Сейчас из-за глобализации мы уже несколько иначе относимся к патриотизму. И какими бы громкими ни были лозунги, большая часть людей голосует ногами, они просто уезжают из страны. В прежние времена состоятельные люди заботились не только о личном обогащении, но и о развитии экономики, никто из них и помыслить не мог о том, чтобы вывести свои активы за рубеж. Но сейчас все иначе. Раньше элита тоже получала образование за рубежом, но всегда возвращалась. Возвращалась, и начинались перемены. Сейчас людям кажется, что пытаться что-либо изменить в своей стране — слишком тяжелый труд, проще уехать. Люди понимают, что за рубежом их знаниям найдется лучшее применение. Например, останься Ян Чжэнь-нин в Китае, он бы ни за что не получил Нобелевскую премию, это совершенно точно. И нет ничего зазорного в том, чтобы уехать, я не имею права осуждать эмигрантов, упрекать их в отсутствии патриотизма. Но в результате сил, которые нужны для налаживания жизни здесь, становится все меньше и меньше. Раньше интеллигенция всегда оставалась, даже если ей угрожала смерть, оставалась и пыталась что-то изменить. Сейчас появилась другая дорога. И это еще один кризис, с которым столкнулся современный Китай.¶

— Перевела с китайского Алина Перлова



Примечания

  1. Патриотическая песня против оккупации Маньчжурии. — Здесь и далее примеч. перев.
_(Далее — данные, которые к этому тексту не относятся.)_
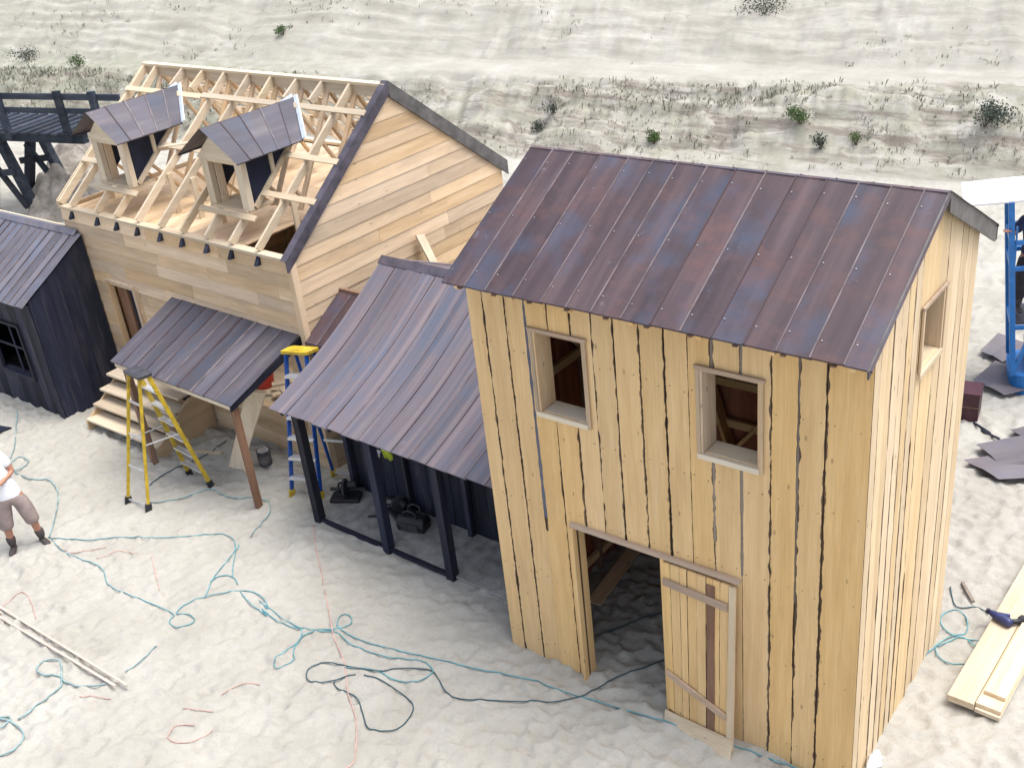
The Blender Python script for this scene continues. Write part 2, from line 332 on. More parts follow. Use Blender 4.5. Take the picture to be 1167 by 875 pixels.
def sandmat(name, bank):
    m, t, P, N, L = nt(name)
    tc = N('ShaderNodeTexCoord'); co = tc.outputs['Object']
    def noise(sc, det=4., rg=.6, vec=None):
        n = N('ShaderNodeTexNoise', Scale=sc, Detail=det, Roughness=rg)
        if vec: mp = N('ShaderNodeMapping'); mp.inputs['Scale'].default_value = vec; mp.inputs['Rotation'].default_value = (0, 0, -.146); L(co, mp.inputs[0]); L(mp.outputs[0], n.inputs['Vector'])
        else: L(co, n.inputs['Vector'])
        return n.outputs['Fac']
    def amt(x, lo, hi, k):
        r = ramp(N, [(lo, (0,0,0)), (hi, (k,k,k))]); L(x, r.inputs[0]); return r.outputs[0]
    r = ramp(N, [(.3, (.325,.312,.274)), (.5, (.38,.367,.328)), (.72, (.437,.425,.387))]); L(noise(.7, 6), r.inputs[0]); col = r.outputs[0]
    col = mixc(N, L, amt(noise(9, 6, .7), .5, .75, .5), col, (.31,.275,.225))
    col = mixc(N, L, amt(noise(45, 3), .58, .72, .45), col, (.25,.22,.185))
    if bank:
        sp = N('ShaderNodeSeparateXYZ'); L(co, sp.inputs[0])
        a = N('ShaderNodeMath', operation='MULTIPLY_ADD'); L(sp.outputs['X'], a.inputs[0]); a.inputs[1].default_value = -FT[1]; L(sp.outputs['Y'], a.inputs[2])
        tt = N('ShaderNodeMath', operation='MULTIPLY_ADD'); L(a.outputs[0], tt.inputs[0]); tt.inputs[1].default_value = FT[2]; tt.inputs[2].default_value = -FT[0]*FT[2]
        nw = N('ShaderNodeMath', operation='MULTIPLY_ADD'); L(noise(.8, 4), nw.inputs[0]); nw.inputs[1].default_value = 1.6; L(tt.outputs[0], nw.inputs[2])
        zone = ramp(N, [(0, (.1,)*3), (.06, (.8,)*3), (.18, (1,)*3), (.255, (1,)*3), (.30, (.25,)*3), (.38, (.1,)*3), (.44, (.3,)*3), (1, (.32,)*3)])
        mr = N('ShaderNodeMapRange'); mr.inputs['From Min'].default_value = .5; mr.inputs['From Max'].default_value = 10.5; L(nw.outputs[0], mr.inputs['Value']); L(mr.outputs[0], zone.inputs[0])
        patch = N('ShaderNodeMath', operation='MULTIPLY'); L(zone.outputs[0], patch.inputs[0]); L(amt(noise(1.7, 7, .72), .40, .56, 1), patch.inputs[1])
        col = mixc(N, L, patch.outputs[0], col, (.295,.288,.232))
        xm = N('ShaderNodeMapRange'); xm.inputs['From Min'].default_value = -15; xm.inputs['From Max'].default_value = -24; xm.inputs['To Min'].default_value = 0; xm.inputs['To Max'].default_value = .85; L(sp.outputs['X'], xm.inputs['Value'])
        z2 = ramp(N, [(0, (.2,)*3), (.08, (1,)*3), (.34, (1,)*3), (.46, (.25,)*3)]); L(mr.outputs[0], z2.inputs[0])
        m1 = N('ShaderNodeMath', operation='MULTIPLY'); L(xm.outputs[0], m1.inputs[0]); L(z2.outputs[0], m1.inputs[1])
        m2_ = N('ShaderNodeMath', operation='MULTIPLY'); L(m1.outputs[0], m2_.inputs[0]); L(amt(noise(2.3, 6, .7), .34, .54, 1), m2_.inputs[1])
        col = mixc(N, L, m2_.outputs[0], col, (.235,.24,.185))
        p2 = N('ShaderNodeMath', operation='MULTIPLY'); L(zone.outputs[0], p2.inputs[0]); L(amt(noise(1.1, 6, .7, (.3, 3.0, 3.)), .48, .60, .9), p2.inputs[1])
        col = mixc(N, L, p2.outputs[0], col, (.19,.165,.14))
    else:
        # grey spoil heap
        pass
    L(col, P.inputs['Base Color']); P.inputs['Roughness'].default_value = .95; P.inputs['Specular IOR Level'].default_value = .1
    bp = N('ShaderNodeBump', Strength=.5, Distance=.03); L(noise(26, 6, .72), bp.inputs['Height']); L(bp.outputs[0], P.inputs['Normal'])
    return m
J0 = int(np.searchsorted(ts, 0.-1e-9))
tag(sheet('sand_ground', 0, J0+1, sandmat('dry_sand', False)), kind='structure')
tag(sheet('sand_embankment', J0, len(ts), sandmat('bank_sand', True)), kind='structure')

# sparse dry growth on the bank: uncountable, one object
def tuft(mb, x, y, h, n, spread=.5, leaf=None):
    z = gh(x, y)
    for _ in range(n):
        a = R.uniform(0, 6.283); l = R.uniform(.4, 1)*h; lean = R.uniform(.1, 1.)*spread
        b = V(x+R.gauss(0, h*.28), y+R.gauss(0, h*.28), z-.02); d = V(math.cos(a)*lean, math.sin(a)*lean, 1).normalized()*l
        w = V(-math.sin(a+R.uniform(-1,1)), math.cos(a), 0)*l*R.uniform(.05, .11); t = R.random()
        mb.poly([b-w*.5, b+w*.5, b+d*.55+w, b+d], t=t); mb.poly([b-w*.5, b+d*.55+w*.2, b+d*.9+w*1.6, b+d*.7-w], t=t)
mb = MB(); n = 0
while n < 5200:
    x = R.uniform(-42, 4); t = R.choice([R.uniform(.1, 2.6), R.uniform(.1, 2.4), R.uniform(1.7, 2.45), R.uniform(3.6, 8)])
    y = foot_y(x, t); den = float(fbm(np.array([x*.55]), np.array([t*.9]), 3, 77)[0])
    up = t > 3
    if den < (.55 if up else .42) - (.14 if x < -20 and not up else 0) + R.uniform(-.06, .1): continue
    tuft(mb, x, y, R.uniform(.06, .20)*(1 if not up else .85)*(1.25 if x < -20 else 1), R.randint(3, 6), 1.1); n += 1
tag(mb.build('dry_scrub', M['scrub'], fix=False), kind='stuff')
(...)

  2. 7 июля 1937 года в пригороде Пекина произошла стычка между солдатами японской Гарнизонной армии в Китае и ротой китайских войск, охранявших мост Лугоу. Инцидент на мосту Лугоу ознаменовал начало Японо-китайской войны.
  3. Город в провинции Шэньси, с 1937 по 1948 г. в Яньане находилась ставка ЦК КПК.
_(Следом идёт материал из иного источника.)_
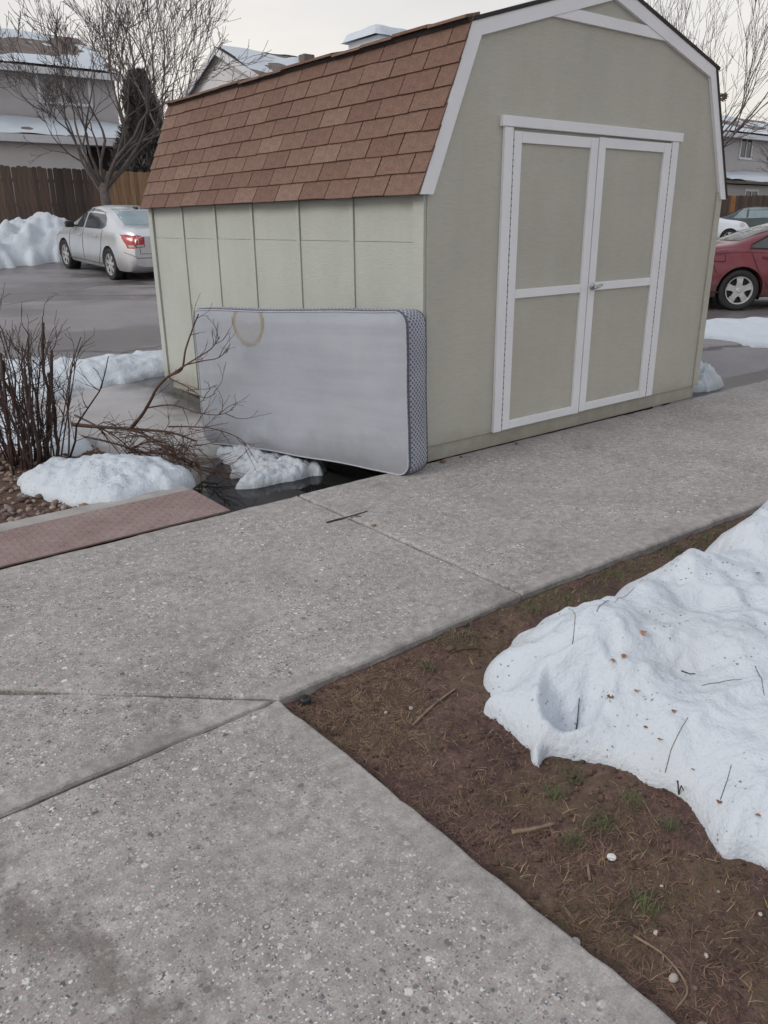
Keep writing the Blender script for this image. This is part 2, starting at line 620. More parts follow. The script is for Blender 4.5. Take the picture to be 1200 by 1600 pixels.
_c = t_.ramp(t_.rand(), [(0.0, (0.075, 0.052, 0.045)), (0.35, (0.15, 0.098, 0.078)), (0.6, (0.21, 0.14, 0.105)), (0.8, (0.17, 0.155, 0.145)), (1.0, (0.30, 0.225, 0.175))])
_c = t_.mix(1.0, _c, t_.ramp(t_.noise(2.5, 4, 0.6), [(0.3, 0.7), (0.7, 1.3)]), 'MULTIPLY')
M['stone'] = t_.done(_c, 0.75)
M['pebble'] = simple('pale_pebble', (0.40, 0.36, 0.32), 0.7, 0.25, 60, 0.3, 120, objvar=0.3)
M['brownstone'] = simple('brown_pebble', (0.20, 0.115, 0.075), 0.75, 0.3, 60, 0.3, 120, objvar=0.3)
M['white_cap'] = simple('white_plastic', (0.62, 0.62, 0.60), 0.5, 0.08, 30)


def plate_mat():
    t = NT('rusty_red_tread_plate')
    a = t.noise(4, 6, 0.7)
    col = t.ramp(a, [(0.3, (0.19, 0.128, 0.118)), (0.55, (0.25, 0.183, 0.172)), (0.75, (0.30, 0.235, 0.225))])
    col = t.mix(t.ramp(t.noise(30, 5, 0.7), [(0.55, 0), (0.75, 0.5)]), col, (0.115, 0.055, 0.04))
    t.set(Metallic=0.15)
    return t.done(col, 0.62, t.bump(t.noise(160, 3), 0.2, 0.003))


M['plate'] = plate_mat()


def wood_fence(name, lo, mid, hi):
    t = NT(name)
    g = t.noise(1.0, 6, 0.7, t.mapping((30, 30, 1.6)), 0.5)
    c0 = t.ramp(t.rand(), [(0, lo), (0.55, mid), (1, hi)])
    col = t.mix(1.0, c0, t.ramp(g, [(0.3, 0.55), (0.7, 1.4)]), 'MULTIPLY')
    return t.done(col, 0.9, t.bump(g, 0.4, 0.01))


M['fence_dark'] = wood_fence('weathered_fence_wood', (0.055, 0.042, 0.037), (0.10, 0.072, 0.060), (0.15, 0.10, 0.078))
M['fence_new'] = wood_fence('newer_fence_wood', (0.22, 0.13, 0.072), (0.29, 0.18, 0.105), (0.33, 0.22, 0.14))
M['picket_orange'] = wood_fence('fresh_picket_wood', (0.38, 0.17, 0.06), (0.40, 0.18, 0.065), (0.42, 0.2, 0.07))


def house_wall(name, c):
    t = NT(name)
    z = t.sep()[2]
    lap = t.math('FRACT', t.math('MULTIPLY', z, 1 / 0.2))
    col = t.mix(t.ramp(t.noise(1.2, 4), [(0.3, 0), (0.7, 1)]), [x * 0.93 for x in c], [x * 1.05 for x in c])
    return t.done(col, 0.8, t.bump(lap, 0.5, 0.02))


M['house_grey'] = house_wall('grey_lap_siding', (0.43, 0.415, 0.42))  # grey lightened, so the lilac haze of distance sits in the colour
M['house_white'] = house_wall('off_white_siding', (0.58, 0.565, 0.57))
M['house_trim'] = simple('house_trim', (0.62, 0.63, 0.66), 0.6, 0.06, 3)
M['far_glass'] = simple('window_glass', (0.05, 0.055, 0.065), 0.12, 0.2, 1)
M['blind'] = simple('window_blind', (0.33, 0.33, 0.34), 0.7, 0.1, 2)


def car_paint(name, c, metallic=0.6, rough=0.32):
    t = NT(name)
    dust = t.ramp(t.noise(3, 5, 0.6), [(0.4, 0), (0.8, 0.18)])
    col = t.mix(dust, c, (0.25, 0.23, 0.22))
    z = t.sep()[2]
    salt = t.ramp(t.math('ADD', z, t.math('MULTIPLY', t.noise(5, 5), 0.25)), [(0.40, 0.38), (0.66, 0.0)])
    col = t.mix(salt, col, (0.23, 0.21, 0.20))
    t.set(Metallic=metallic, Coat_Weight=0.6, Coat_Roughness=0.12)
    return t.done(col, rough)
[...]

  4. Город в провинции Сычуань, временная столица гоминьдановского правительства.
  5. Крупный предприниматель, державший под контролем все гражданское судоходство на реке Янцзы. Когда японская армия подошла к городу Ичан, Лу Цзо-фу отдал свои суда для эвакуации населения и перевоза техники из Ичана в Чунцин.
  6. Синь Ци-цзи (1140–1207) — китайский поэт-патриот, живший во времена династии Южная Сун, когда северные территории империи находились под властью чжурчжэней.
  7. Альянс восьми держав, куда входил и русский экспедиционный корпус, подавил восстание ихэтуаней («боксерское восстание»), бушевавшее на севере страны с 1899 по 1901 год, после чего вынудил китайские власти подписать очередной неравноправный договор («Заключительный протокол» от 7 сентября 1901 года).
  8. Ян Чжэнь-нин уехал из Китая в 1945 году, в 1957 был удостоен Нобелевской премии по физике.